中原中也先生の詩に初めて接したのは私が旧制大阪高等学校のとき。1947年、
運良く旧制中学4年から大阪高等学校へ進学出来たものの、同期の大半は旧制中5年卒業の俊秀たちで、
私は自分の学力の劣性を痛感させられた。当時国文学担当の犬養孝先生(故人・万葉集研究の大家)
が教え子カウンセリングもされていて、相談に行くと、
私が日本歌曲の作曲の真似事を始めているのを知っておられた先生は、
以下の詩人の詩の熟読を奨められた。北原白秋・草野心平・中原中也・堀口大学・
立原道造・三好達治・尾崎喜八などの諸先生の詩に感動し、勇気づけられたことは言うまでもない。
(これら諸先生の詩による男声合唱組曲は、私の作品の八割以上を占めている。
中原中也先生の詩による男声合唱組曲は
「在りし日の歌」「中原中也の詩から」「冬の日の記憶」「中原中也の詩から・第二」「中也の四季」
の五作品)
「ご家族のご不幸やご本人のご病気の中を、常に自然や人生を直視しつつ試作を続けられた先生の詩人の魂」
に私はしばしば涙し感動し続けたことを、今も忘れない。
  今回、改めて全詩集に目を通す内に、雨の様々な態様についての中原中也先生の詩に惹かれた。

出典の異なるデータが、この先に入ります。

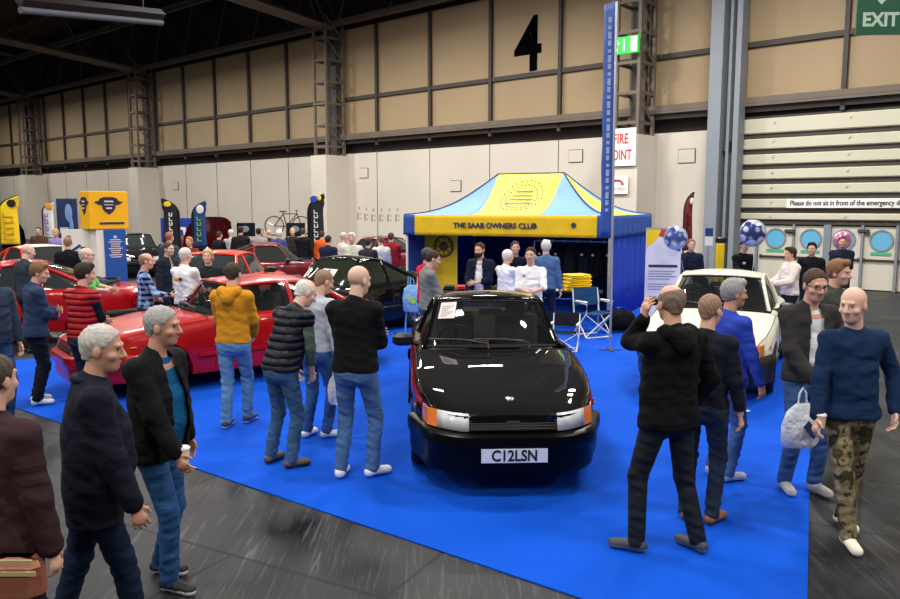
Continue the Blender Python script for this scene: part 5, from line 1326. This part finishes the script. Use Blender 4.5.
# folding chairs
def camp_chair(label, x_, y_, rz, m, tube_m):
    t = thing('folding_chair', label, 'chair', (x_, y_, .011), rz)
    for s in (-1, 1):
        mb = MB(); mb.tube([(s*.27, -.22, .012), (s*.27, .20, .44), (s*.27, .26, .86)], .014, 8); mb.build('leg', tube_m, t, smooth=True)
        mb = MB(); mb.tube([(s*.27, .24, .012), (s*.27, -.20, .44), (s*.27, -.22, .62), (s*.27, .16, .64)], .014, 8); mb.build('leg', tube_m, t, smooth=True)
        mb = MB(); mb.box((s*.27, -.04, .655), (.05, .36, .025), bev=.01); mb.build('armrest', tube_m, t)
    mb = MB(); mb.tube([(-.27, -.22, .012), (.27, -.22, .012)], .013, 8); mb.build('cross_bar', tube_m, t); mb = MB(); mb.tube([(-.27, .24, .012), (.27, .24, .012)], .013, 8); mb.build('cross_bar', tube_m, t)
    mb = MB(); mb.tube([(-.27, -.2, .03), (.27, -.2, .43)], .011, 6); mb.tube([(.27, -.19, .03), (-.27, -.19, .43)], .011, 6); mb.build('cross_brace', tube_m, t)
    mb = MB(); mb.grid([[(-.26, -.2, .44), (-.1, -.19, .42), (.1, -.19, .42), (.26, -.2, .44)], [(-.26, .2, .44), (-.1, .2, .41), (.1, .2, .41), (.26, .2, .44)]]); mb.build('seat', m, t, solid=.01)
    mb = MB(); mb.grid([[(-.27, .21, .55), (0, .25, .55), (.27, .21, .55)], [(-.27, .26, .88), (0, .30, .88), (.27, .26, .88)]]); mb.build('backrest', m, t, solid=.012)
    return t
x_, y_ = gp(566, 352); camp_chair('white tubed folding chair with a dark seat nearest the black car', x_-.0, y_+.15, R(-16), cloth('chair_dark', hx(30, 34, 44)), M_white).scale = (.8, .8, .68)
x_, y_ = gp(590, 340); camp_chair('white tubed folding chair with a teal blue backrest by the flagpole', x_+.10, y_+.35, R(24), cloth('chair_teal', hx(32, 72, 112)), M_white)
# flagpole
p = at_z(610, 350, .011); FP = thing('flagpole', 'tall white pole with a narrow blue banner in front of the tent corner', 'flag', (p.x, p.y, .011))
mb = MB(); mb.cyl((0, 0, 0), (-.03, 0, 5.55), .02, 10); mb.build('pole', M_alu, FP, smooth=True)
mb = MB(); mb.box((0, 0, .008), (.36, .05, .014)); mb.box((0, 0, .008), (.05, .36, .014)); mb.build('cross_base', M_darksteel, FP)
rows = []
for i in range(30):
    z_ = 1.86+3.72*i/29; rows.append([(-.03*z_/5.55-.008-.12*v+.006*math.sin(i*.9+v*3), .30*v+.03, z_) for v in (0, .2, .4, .6, .8, 1)])
mb = MB(); mb.grid(rows); fl = mb.build('banner', M_blu, FP, smooth=True, ang=180, solid=.004)
for i in range(26):
    mb = MB(); z_ = 2.3+.12*i; mb.box((-.03*z_/5.55-.075, .10, z_), (.05, .008, .05+.03*(i % 3))); mb.build('banner_marking', mat('marking_pale', hx(170, 186, 220), .7), fl)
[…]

そして先生がお召しになった雨具を通して、雨の様々な態様を描かれたものと私なりに推測し、
男声合唱組曲の標題を「中也の雨衣」とさせていただいた。
こうして機会を与えて頂いた西南シャントゥールの諸兄に、厚く御礼申し上げると共に、
西南シャントゥールの益々のご隆唱を心からお祈り申し上げる。